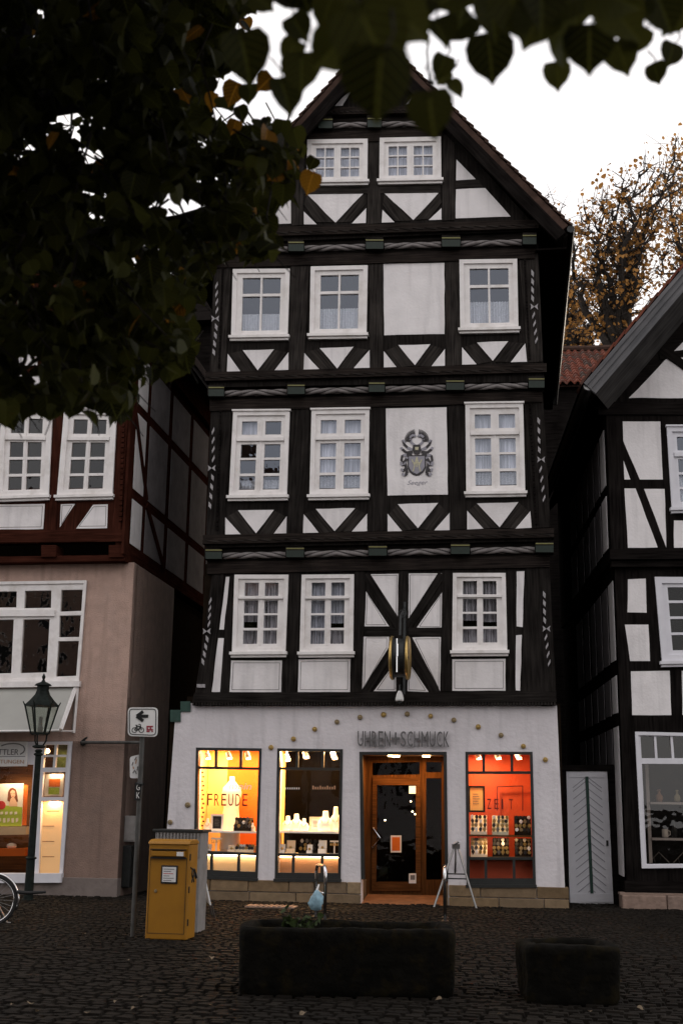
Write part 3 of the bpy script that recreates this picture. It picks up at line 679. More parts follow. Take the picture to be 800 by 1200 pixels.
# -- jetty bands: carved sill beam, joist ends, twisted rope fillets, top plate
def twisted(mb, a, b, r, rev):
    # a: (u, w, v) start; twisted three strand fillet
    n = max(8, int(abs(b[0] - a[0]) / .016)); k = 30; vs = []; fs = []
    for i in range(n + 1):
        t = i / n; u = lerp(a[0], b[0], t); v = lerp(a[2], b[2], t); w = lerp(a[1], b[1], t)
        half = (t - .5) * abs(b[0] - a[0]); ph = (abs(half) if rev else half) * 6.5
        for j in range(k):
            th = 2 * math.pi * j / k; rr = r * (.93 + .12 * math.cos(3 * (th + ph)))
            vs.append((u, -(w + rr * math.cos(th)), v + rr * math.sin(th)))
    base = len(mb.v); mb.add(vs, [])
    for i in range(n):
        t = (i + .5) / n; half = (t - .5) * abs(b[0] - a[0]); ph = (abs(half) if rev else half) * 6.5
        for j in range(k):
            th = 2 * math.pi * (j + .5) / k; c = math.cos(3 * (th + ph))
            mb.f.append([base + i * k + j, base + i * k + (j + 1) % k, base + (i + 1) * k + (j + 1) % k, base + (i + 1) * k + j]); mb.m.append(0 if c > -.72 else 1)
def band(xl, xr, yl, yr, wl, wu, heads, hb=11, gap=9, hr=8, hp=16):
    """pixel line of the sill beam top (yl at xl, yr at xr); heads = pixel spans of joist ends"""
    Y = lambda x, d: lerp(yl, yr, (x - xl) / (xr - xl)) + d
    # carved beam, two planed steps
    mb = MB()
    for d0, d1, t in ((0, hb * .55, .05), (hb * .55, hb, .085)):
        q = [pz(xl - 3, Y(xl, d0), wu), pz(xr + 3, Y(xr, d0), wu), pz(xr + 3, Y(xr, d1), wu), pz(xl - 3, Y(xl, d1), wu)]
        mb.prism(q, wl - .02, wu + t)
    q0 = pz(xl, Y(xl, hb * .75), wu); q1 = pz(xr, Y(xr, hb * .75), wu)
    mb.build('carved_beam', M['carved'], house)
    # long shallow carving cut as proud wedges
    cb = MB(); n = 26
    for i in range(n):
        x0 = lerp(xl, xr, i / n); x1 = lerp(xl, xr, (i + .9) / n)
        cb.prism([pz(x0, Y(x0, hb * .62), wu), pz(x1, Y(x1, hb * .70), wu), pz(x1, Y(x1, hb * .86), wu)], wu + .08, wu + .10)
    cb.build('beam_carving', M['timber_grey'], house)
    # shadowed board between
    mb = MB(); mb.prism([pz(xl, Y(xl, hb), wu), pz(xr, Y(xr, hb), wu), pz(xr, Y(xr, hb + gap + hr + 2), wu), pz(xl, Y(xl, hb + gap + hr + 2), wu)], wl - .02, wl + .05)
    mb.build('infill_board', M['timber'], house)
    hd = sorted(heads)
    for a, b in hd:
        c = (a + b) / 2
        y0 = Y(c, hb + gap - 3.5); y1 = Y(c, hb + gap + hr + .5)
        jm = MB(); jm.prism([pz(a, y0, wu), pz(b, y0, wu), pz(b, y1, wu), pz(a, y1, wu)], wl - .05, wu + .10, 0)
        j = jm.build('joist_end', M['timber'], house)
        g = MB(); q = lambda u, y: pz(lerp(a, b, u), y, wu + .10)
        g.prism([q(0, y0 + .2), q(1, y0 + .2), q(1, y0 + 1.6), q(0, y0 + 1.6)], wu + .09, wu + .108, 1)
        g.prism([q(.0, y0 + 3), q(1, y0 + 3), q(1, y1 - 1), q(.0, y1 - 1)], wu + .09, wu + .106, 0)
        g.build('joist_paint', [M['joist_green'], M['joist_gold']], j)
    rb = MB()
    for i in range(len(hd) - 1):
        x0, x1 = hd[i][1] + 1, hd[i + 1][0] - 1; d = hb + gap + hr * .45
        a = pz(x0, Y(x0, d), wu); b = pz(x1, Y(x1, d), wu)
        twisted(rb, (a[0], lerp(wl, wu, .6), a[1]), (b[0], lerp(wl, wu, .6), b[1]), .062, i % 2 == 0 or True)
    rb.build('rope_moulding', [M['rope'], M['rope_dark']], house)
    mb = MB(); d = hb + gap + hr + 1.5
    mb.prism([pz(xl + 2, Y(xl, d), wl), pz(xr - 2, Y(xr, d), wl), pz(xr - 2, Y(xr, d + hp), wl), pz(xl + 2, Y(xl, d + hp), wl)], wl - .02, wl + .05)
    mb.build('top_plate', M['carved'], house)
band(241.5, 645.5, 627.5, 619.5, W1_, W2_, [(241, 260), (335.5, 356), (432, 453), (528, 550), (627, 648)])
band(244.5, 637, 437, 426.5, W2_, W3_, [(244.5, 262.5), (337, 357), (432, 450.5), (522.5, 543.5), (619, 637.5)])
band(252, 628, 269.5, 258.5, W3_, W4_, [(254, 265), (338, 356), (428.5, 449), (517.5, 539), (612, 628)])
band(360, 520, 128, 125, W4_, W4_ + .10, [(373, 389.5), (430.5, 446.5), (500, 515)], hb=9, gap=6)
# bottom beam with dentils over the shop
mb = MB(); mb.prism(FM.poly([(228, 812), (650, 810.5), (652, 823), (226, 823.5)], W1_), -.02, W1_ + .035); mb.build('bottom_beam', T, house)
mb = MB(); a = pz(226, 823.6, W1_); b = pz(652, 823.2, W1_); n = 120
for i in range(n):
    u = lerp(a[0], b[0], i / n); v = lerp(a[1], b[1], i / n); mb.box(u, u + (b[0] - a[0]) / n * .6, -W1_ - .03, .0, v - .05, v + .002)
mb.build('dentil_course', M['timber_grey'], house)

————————

> Your goal
Using the material above, set down every line exactly, but skip the pictures.

> Solution for this task
Write part 3 of the bpy script that recreates this picture. It picks up at line 679. More parts follow. Take the picture to be 800 by 1200 pixels.
# -- jetty bands: carved sill beam, joist ends, twisted rope fillets, top plate
def twisted(mb, a, b, r, rev):
    # a: (u, w, v) start; twisted three strand fillet
    n = max(8, int(abs(b[0] - a[0]) / .016)); k = 30; vs = []; fs = []
    for i in range(n + 1):
        t = i / n; u = lerp(a[0], b[0], t); v = lerp(a[2], b[2], t); w = lerp(a[1], b[1], t)
        half = (t - .5) * abs(b[0] - a[0]); ph = (abs(half) if rev else half) * 6.5
        for j in range(k):
            th = 2 * math.pi * j / k; rr = r * (.93 + .12 * math.cos(3 * (th + ph)))
            vs.append((u, -(w + rr * math.cos(th)), v + rr * math.sin(th)))
    base = len(mb.v); mb.add(vs, [])
    for i in range(n):
        t = (i + .5) / n; half = (t - .5) * abs(b[0] - a[0]); ph = (abs(half) if rev else half) * 6.5
        for j in range(k):
            th = 2 * math.pi * (j + .5) / k; c = math.cos(3 * (th + ph))
            mb.f.append([base + i * k + j, base + i * k + (j + 1) % k, base + (i + 1) * k + (j + 1) % k, base + (i + 1) * k + j]); mb.m.append(0 if c > -.72 else 1)
def band(xl, xr, yl, yr, wl, wu, heads, hb=11, gap=9, hr=8, hp=16):
    """pixel line of the sill beam top (yl at xl, yr at xr); heads = pixel spans of joist ends"""
    Y = lambda x, d: lerp(yl, yr, (x - xl) / (xr - xl)) + d
    # carved beam, two planed steps
    mb = MB()
    for d0, d1, t in ((0, hb * .55, .05), (hb * .55, hb, .085)):
        q = [pz(xl - 3, Y(xl, d0), wu), pz(xr + 3, Y(xr, d0), wu), pz(xr + 3, Y(xr, d1), wu), pz(xl - 3, Y(xl, d1), wu)]
        mb.prism(q, wl - .02, wu + t)
    q0 = pz(xl, Y(xl, hb * .75), wu); q1 = pz(xr, Y(xr, hb * .75), wu)
    mb.build('carved_beam', M['carved'], house)
    # long shallow carving cut as proud wedges
    cb = MB(); n = 26
    for i in range(n):
        x0 = lerp(xl, xr, i / n); x1 = lerp(xl, xr, (i + .9) / n)
        cb.prism([pz(x0, Y(x0, hb * .62), wu), pz(x1, Y(x1, hb * .70), wu), pz(x1, Y(x1, hb * .86), wu)], wu + .08, wu + .10)
    cb.build('beam_carving', M['timber_grey'], house)
    # shadowed board between
    mb = MB(); mb.prism([pz(xl, Y(xl, hb), wu), pz(xr, Y(xr, hb), wu), pz(xr, Y(xr, hb + gap + hr + 2), wu), pz(xl, Y(xl, hb + gap + hr + 2), wu)], wl - .02, wl + .05)
    mb.build('infill_board', M['timber'], house)
    hd = sorted(heads)
    for a, b in hd:
        c = (a + b) / 2
        y0 = Y(c, hb + gap - 3.5); y1 = Y(c, hb + gap + hr + .5)
        jm = MB(); jm.prism([pz(a, y0, wu), pz(b, y0, wu), pz(b, y1, wu), pz(a, y1, wu)], wl - .05, wu + .10, 0)
        j = jm.build('joist_end', M['timber'], house)
        g = MB(); q = lambda u, y: pz(lerp(a, b, u), y, wu + .10)
        g.prism([q(0, y0 + .2), q(1, y0 + .2), q(1, y0 + 1.6), q(0, y0 + 1.6)], wu + .09, wu + .108, 1)
        g.prism([q(.0, y0 + 3), q(1, y0 + 3), q(1, y1 - 1), q(.0, y1 - 1)], wu + .09, wu + .106, 0)
        g.build('joist_paint', [M['joist_green'], M['joist_gold']], j)
    rb = MB()
    for i in range(len(hd) - 1):
        x0, x1 = hd[i][1] + 1, hd[i + 1][0] - 1; d = hb + gap + hr * .45
        a = pz(x0, Y(x0, d), wu); b = pz(x1, Y(x1, d), wu)
        twisted(rb, (a[0], lerp(wl, wu, .6), a[1]), (b[0], lerp(wl, wu, .6), b[1]), .062, i % 2 == 0 or True)
    rb.build('rope_moulding', [M['rope'], M['rope_dark']], house)
    mb = MB(); d = hb + gap + hr + 1.5
    mb.prism([pz(xl + 2, Y(xl, d), wl), pz(xr - 2, Y(xr, d), wl), pz(xr - 2, Y(xr, d + hp), wl), pz(xl + 2, Y(xl, d + hp), wl)], wl - .02, wl + .05)
    mb.build('top_plate', M['carved'], house)
band(241.5, 645.5, 627.5, 619.5, W1_, W2_, [(241, 260), (335.5, 356), (432, 453), (528, 550), (627, 648)])
band(244.5, 637, 437, 426.5, W2_, W3_, [(244.5, 262.5), (337, 357), (432, 450.5), (522.5, 543.5), (619, 637.5)])
band(252, 628, 269.5, 258.5, W3_, W4_, [(254, 265), (338, 356), (428.5, 449), (517.5, 539), (612, 628)])
band(360, 520, 128, 125, W4_, W4_ + .10, [(373, 389.5), (430.5, 446.5), (500, 515)], hb=9, gap=6)
# bottom beam with dentils over the shop
mb = MB(); mb.prism(FM.poly([(228, 812), (650, 810.5), (652, 823), (226, 823.5)], W1_), -.02, W1_ + .035); mb.build('bottom_beam', T, house)
mb = MB(); a = pz(226, 823.6, W1_); b = pz(652, 823.2, W1_); n = 120
for i in range(n):
    u = lerp(a[0], b[0], i / n); v = lerp(a[1], b[1], i / n); mb.box(u, u + (b[0] - a[0]) / n * .6, -W1_ - .03, .0, v - .05, v + .002)
mb.build('dentil_course', M['timber_grey'], house)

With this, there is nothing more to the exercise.